#### [Problem to solve]
Identify the lines that contain the string "script" and copy all of them.

# Start of Provided records

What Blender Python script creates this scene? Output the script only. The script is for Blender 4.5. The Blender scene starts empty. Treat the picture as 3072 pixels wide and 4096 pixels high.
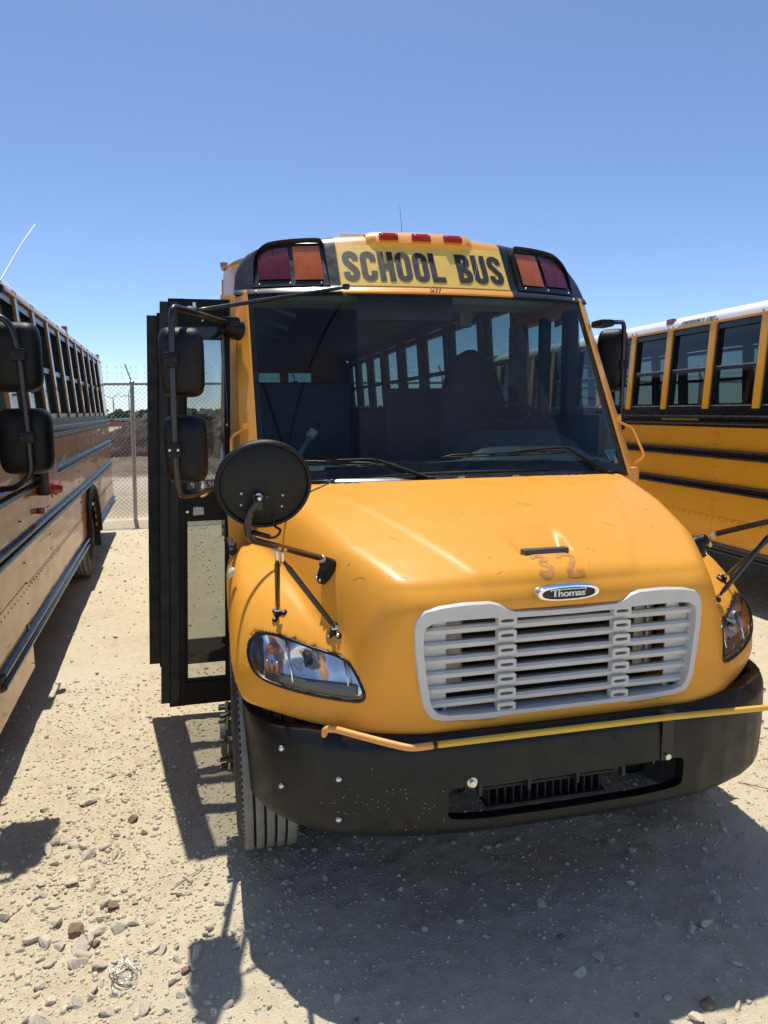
import bpy, bmesh, math, random
import numpy as np
from mathutils import Vector, Matrix

random.seed(7)
RNG = np.random.default_rng(7)
SC = bpy.context.scene
COL = SC.collection
PI = math.pi

# ------------------------------------------------------------------ camera
cam_d = bpy.data.cameras.new("camera")
cam = bpy.data.objects.new("camera", cam_d)
COL.objects.link(cam)
cam_d.sensor_fit = 'VERTICAL'
cam_d.sensor_height = 36.0
cam_d.sensor_width = 27.0
cam_d.lens = 36.0 * 2750 / 4096
cam_d.clip_start = 0.05
cam_d.clip_end = 9000
cam.matrix_world = Matrix(((0.97434298, 0.04525318, -0.22047202, -1.2),
                           (-0.22470788, 0.14017301, -0.9642914, 0.0),
                           (-0.01273302, 0.98909235, 0.14674534, 2.02),
                           (0, 0, 0, 1)))
SC.camera = cam

# ------------------------------------------------------------------ sky, sun, exposure
SUN_K = Vector((0.02, -0.375, -1.0))            # direction the light travels
to_sun = (-SUN_K).normalized()
SUN_EL = math.asin(to_sun.z)
SUN_AZ = math.atan2(to_sun.x, to_sun.y)        # clockwise from +Y
w = bpy.data.worlds.new("World")
SC.world = w
w.use_nodes = True
nt = w.node_tree
bg = nt.nodes["Background"]
sky = nt.nodes.new("ShaderNodeTexSky")
sky.sky_type = 'NISHITA'
sky.sun_disc = False
sky.sun_elevation = SUN_EL
sky.sun_rotation = SUN_AZ
sky.altitude = 200
sky.air_density = 0.62
sky.dust_density = 0.35
sky.ozone_density = 4.2
nt.links.new(sky.outputs[0], bg.inputs[0])
bg.inputs[1].default_value = 0.118
sun_d = bpy.data.lights.new("sun", 'SUN')
sun_d.energy = 2.9
sun_d.angle = math.radians(0.53)
sun_d.color = (1.0, 0.95, 0.87)
sun = bpy.data.objects.new("sun", sun_d)
COL.objects.link(sun)
sun.location = (0, 0, 30)
sun.rotation_euler = SUN_K.to_track_quat('-Z', 'Y').to_euler()
SC.view_settings.view_transform = 'Standard'
SC.view_settings.look = 'None'
SC.view_settings.gamma = 1.0
SC.view_settings.use_curve_mapping = False
SC.view_settings.exposure = 0.60
SC.cycles.max_bounces = 8
SC.cycles.transparent_max_bounces = 24
SC.cycles.transmission_bounces = 6
SC.cycles.glossy_bounces = 4
SC.cycles.diffuse_bounces = 5
SC.cycles.caustics_reflective = False
SC.cycles.caustics_refractive = False
SC.cycles.sample_clamp_indirect = 6.0


# ------------------------------------------------------------------ materials
def newmat(name):
    m = bpy.data.materials.new(name)
    m.use_nodes = True
    t = m.node_tree
    return m, t, t.nodes["Principled BSDF"]


def N(t, typ, **kw):
    n = t.nodes.new(typ)
    for k, v in kw.items():
        if k in n.inputs.keys() if hasattr(n.inputs, 'keys') else False:
            n.inputs[k].default_value = v
        else:
            setattr(n, k, v)
    return n


def mixc(t, fac, a, b):
    n = t.nodes.new("ShaderNodeMix")
    n.data_type = 'RGBA'
    for sock, v in ((0, fac), (6, a), (7, b)):
        if hasattr(v, 'is_output'):
            t.links.new(v, n.inputs[sock])
        elif sock == 0:
            n.inputs[0].default_value = v
        else:
            n.inputs[sock].default_value = (*v, 1) if len(v) == 3 else v
    return n.outputs[2]


def noise(t, scale, detail=4, rough=.6, coord='Object', stretch=None):
    tc = t.nodes.new("ShaderNodeTexCoord")
    n = t.nodes.new("ShaderNodeTexNoise")
    n.inputs['Scale'].default_value = scale
    n.inputs['Detail'].default_value = detail
    n.inputs['Roughness'].default_value = rough
    if stretch:
        mp = t.nodes.new("ShaderNodeMapping")
        mp.inputs['Scale'].default_value = stretch
        t.links.new(tc.outputs[coord], mp.inputs[0])
        t.links.new(mp.outputs[0], n.inputs['Vector'])
    else:
        t.links.new(tc.outputs[coord], n.inputs['Vector'])
    return n.outputs['Fac']


def ramp(t, src, p0, p1, v0=0., v1=1.):
    n = t.nodes.new("ShaderNodeMapRange")
    n.inputs['From Min'].default_value = p0
    n.inputs['From Max'].default_value = p1
    n.inputs['To Min'].default_value = v0
    n.inputs['To Max'].default_value = v1
    t.links.new(src, n.inputs['Value'])
    return n.outputs[0]


def bumpn(t, b, src, strength, dist=.01):
    n = t.nodes.new("ShaderNodeBump")
    n.inputs['Strength'].default_value = strength
    n.inputs['Distance'].default_value = dist
    t.links.new(src, n.inputs['Height'])
    t.links.new(n.outputs[0], b.inputs['Normal'])
    return n


def mat(name, col, rough=.5, metal=0., var=.12, vs=6., dust=0., dustcol=(.5, .43, .32), coat=0., coatr=.05,
        bump=0., bs=60., spec=.5, wave=0.):
    m, t, b = newmat(name)
    f = noise(t, vs, 5, .6)
    c = mixc(t, ramp(t, f, .3, .7), tuple(x * (1 - var) for x in col), tuple(min(1, x * (1 + var)) for x in col))
    if dust > 0:
        g = noise(t, 9, 6, .7)
        c = mixc(t, ramp(t, g, .45, .8, 0, dust), c, dustcol)
        g2 = noise(t, 160, 2, .5)
        c = mixc(t, ramp(t, g2, .68, .74, 0, min(1, dust * 1.5)), c, dustcol)
    t.links.new(c, b.inputs['Base Color'])
    t.links.new(ramp(t, noise(t, vs * 2.3, 4, .6), .3, .7, rough * .8, min(1, rough * 1.2)), b.inputs['Roughness'])
    b.inputs['Metallic'].default_value = metal
    b.inputs['Specular IOR Level'].default_value = spec
    b.inputs['Coat Weight'].default_value = coat
    b.inputs['Coat Roughness'].default_value = coatr
    if bump > 0:
        bumpn(t, b, noise(t, bs, 4, .6), bump, .004)
    if wave > 0:
        bn = bumpn(t, b, noise(t, 2.2, 2, .5, stretch=(1, .5, 2.2)), wave, .05)
        t.links.new(bn.outputs[0], b.inputs['Coat Normal'])
    return m


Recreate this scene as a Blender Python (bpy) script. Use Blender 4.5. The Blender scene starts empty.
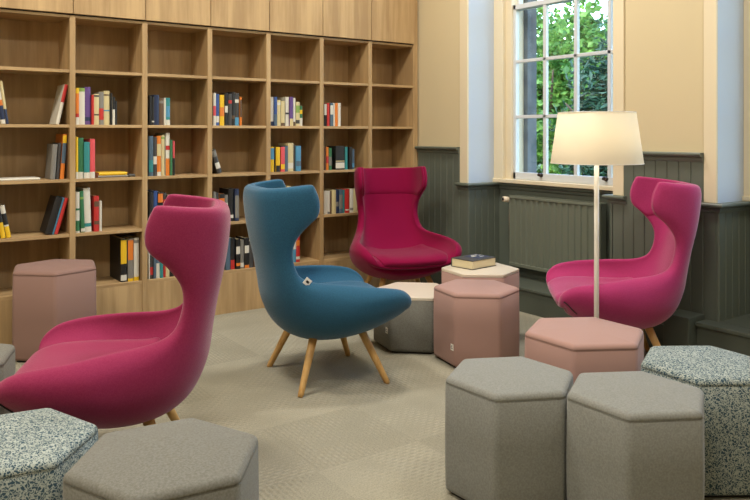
import bpy, bmesh, math, random
from mathutils import Vector, Matrix
random.seed(7)
scene = bpy.context.scene
COL = scene.collection
PI = math.pi

# ------------------------------------------------------------------ helpers
def srgb(h):
    v = [int(h[i:i+2], 16)/255 for i in (0, 2, 4)]
    return tuple((c/12.92 if c <= .04045 else ((c+.055)/1.055)**2.4) for c in v) + (1,)

def mat(name, col, rough=.7, metal=0, sheen=0, bump=None, spec=.5, mottled=None, coat=0):
    m = bpy.data.materials.new(name); m.use_nodes = True
    nt = m.node_tree; b = nt.nodes['Principled BSDF']
    b.inputs['Base Color'].default_value = srgb(col)
    b.inputs['Roughness'].default_value = rough
    b.inputs['Metallic'].default_value = metal
    b.inputs['Specular IOR Level'].default_value = spec
    b.inputs['Coat Weight'].default_value = coat
    if sheen:
        b.inputs['Sheen Weight'].default_value = sheen
        b.inputs['Sheen Roughness'].default_value = .4
    tc = nt.nodes.new('ShaderNodeTexCoord')
    if mottled:
        n = nt.nodes.new('ShaderNodeTexNoise'); n.inputs['Scale'].default_value = mottled[1]
        n.inputs['Detail'].default_value = 5
        nt.links.new(tc.outputs['Object'], n.inputs['Vector'])
        r = nt.nodes.new('ShaderNodeValToRGB')
        r.color_ramp.elements[0].color = srgb(mottled[0]); r.color_ramp.elements[1].color = srgb(col)
        r.color_ramp.elements[0].position = .35; r.color_ramp.elements[1].position = .65
        nt.links.new(n.outputs['Fac'], r.inputs['Fac'])
        nt.links.new(r.outputs['Color'], b.inputs['Base Color'])
    if bump:
        n = nt.nodes.new('ShaderNodeTexNoise'); n.inputs['Scale'].default_value = bump[0]
        n.inputs['Detail'].default_value = 4
        nt.links.new(tc.outputs['Object'], n.inputs['Vector'])
        bp = nt.nodes.new('ShaderNodeBump'); bp.inputs['Strength'].default_value = bump[1]
        bp.inputs['Distance'].default_value = .002
        nt.links.new(n.outputs['Fac'], bp.inputs['Height'])
        nt.links.new(bp.outputs['Normal'], b.inputs['Normal'])
    return m

def wood(name, c1, c2, scale=(14, 14, 1.1), rough=.5):
    m = bpy.data.materials.new(name); m.use_nodes = True
    nt = m.node_tree; b = nt.nodes['Principled BSDF']; b.inputs['Roughness'].default_value = rough
    b.inputs['Specular IOR Level'].default_value = .35
    tc = nt.nodes.new('ShaderNodeTexCoord'); mp = nt.nodes.new('ShaderNodeMapping')
    mp.inputs['Scale'].default_value = scale
    nt.links.new(tc.outputs['Object'], mp.inputs['Vector'])
    n = nt.nodes.new('ShaderNodeTexNoise'); n.inputs['Scale'].default_value = 1.6
    n.inputs['Detail'].default_value = 6; n.inputs['Roughness'].default_value = .6
    nt.links.new(mp.outputs['Vector'], n.inputs['Vector'])
    mp2 = nt.nodes.new('ShaderNodeMapping'); mp2.inputs['Scale'].default_value = [s*.33 for s in scale]
    nt.links.new(tc.outputs['Object'], mp2.inputs['Vector'])
    n2 = nt.nodes.new('ShaderNodeTexNoise'); n2.inputs['Scale'].default_value = 1.3; n2.inputs['Detail'].default_value = 2
    nt.links.new(mp2.outputs['Vector'], n2.inputs['Vector'])
    mx = nt.nodes.new('ShaderNodeMath'); mx.operation = 'ADD'
    nt.links.new(n.outputs['Fac'], mx.inputs[0]); nt.links.new(n2.outputs['Fac'], mx.inputs[1])
    r = nt.nodes.new('ShaderNodeValToRGB')
    r.color_ramp.elements[0].position = .42; r.color_ramp.elements[1].position = .6
    r.color_ramp.elements[0].color = srgb(c1); r.color_ramp.elements[1].color = srgb(c2)
    hf = nt.nodes.new('ShaderNodeMath'); hf.operation = 'MULTIPLY'; hf.inputs[1].default_value = .5
    nt.links.new(mx.outputs[0], hf.inputs[0]); nt.links.new(hf.outputs[0], r.inputs['Fac'])
    nt.links.new(r.outputs['Color'], b.inputs['Base Color'])
    return m

def link(name, me, m=None, parent=None, smooth=False):
    o = bpy.data.objects.new(name, me); COL.objects.link(o)
    if m is not None:
        for mm in (m if isinstance(m, (list, tuple)) else [m]): me.materials.append(mm)
    if smooth:
        for p in me.polygons: p.use_smooth = True
    if parent: o.parent = parent
    return o

def from_bm(name, bm, m=None, parent=None, smooth=False):
    bmesh.ops.recalc_face_normals(bm, faces=bm.faces)
    me = bpy.data.meshes.new(name); bm.to_mesh(me); bm.free()
    return link(name, me, m, parent, smooth)

def box(bm, x0, x1, y0, y1, z0, z1, mi=0, bevel=0):
    vs = [bm.verts.new((x, y, z)) for z in (z0, z1) for y in (y0, y1) for x in (x0, x1)]
    fs = []
    for f in ((0, 2, 3, 1), (4, 5, 7, 6), (0, 1, 5, 4), (2, 6, 7, 3), (0, 4, 6, 2), (1, 3, 7, 5)):
        fc = bm.faces.new([vs[i] for i in f]); fc.material_index = mi; fs.append(fc)
    if bevel:
        es = list({e for f in fs for e in f.edges})
        bmesh.ops.bevel(bm, geom=es, offset=bevel, segments=2, profile=.5, affect='EDGES')
    return vs

def tube(bm, pts, rad, seg=12, cap=True):
    """swept circle through pts; rad number or list"""
    pts = [Vector(p) for p in pts]; rings = []
    for i, p in enumerate(pts):
        a = pts[max(i-1, 0)]; c = pts[min(i+1, len(pts)-1)]
        t = (c-a).normalized(); up = Vector((0, 0, 1)) if abs(t.z) < .9 else Vector((1, 0, 0))
        u = t.cross(up).normalized(); w = t.cross(u)
        r = rad[i] if isinstance(rad, (list, tuple)) else rad
        rings.append([bm.verts.new(p+u*r*math.cos(2*PI*k/seg)+w*r*math.sin(2*PI*k/seg)) for k in range(seg)])
    for a, b in zip(rings, rings[1:]):
        for k in range(seg): bm.faces.new((a[k], a[(k+1) % seg], b[(k+1) % seg], b[k]))
    if cap:
        bm.faces.new(rings[0][::-1]); bm.faces.new(rings[-1])
    return rings

def lathe(bm, prof, seg=48, c=(0, 0, 0)):
    rings = []
    for r, z in prof:
        rings.append([bm.verts.new((c[0]+max(r, 1e-4)*math.cos(2*PI*k/seg), c[1]+max(r, 1e-4)*math.sin(2*PI*k/seg), c[2]+z)) for k in range(seg)])
    for a, b in zip(rings, rings[1:]):
        for k in range(seg): bm.faces.new((a[k], a[(k+1) % seg], b[(k+1) % seg], b[k]))
    return rings

def thing(name, label, cat, loc=(0, 0, 0), rz=0, group=None):
    o = bpy.data.objects.new(name, None); COL.objects.link(o); o.empty_display_size = .1
    o.location = loc; o.rotation_euler = (0, 0, rz); o['label'] = label; o['category'] = cat
    if group: o['group'] = group
    return o

def tag(o, label, cat, group=None):
    o['label'] = label; o['category'] = cat
    if group: o['group'] = group
    return o

def struct(o, kind='structure'):
    o['kind'] = kind; return o

def sub(o, lv=2):
    s = o.modifiers.new('sub', 'SUBSURF'); s.levels = lv; s.render_levels = lv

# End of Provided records

#### [Correct result]
What Blender Python script creates this scene? Output the script only. The script is for Blender 4.5. The Blender scene starts empty. Treat the picture as 3072 pixels wide and 4096 pixels high.
Recreate this scene as a Blender Python (bpy) script. Use Blender 4.5. The Blender scene starts empty.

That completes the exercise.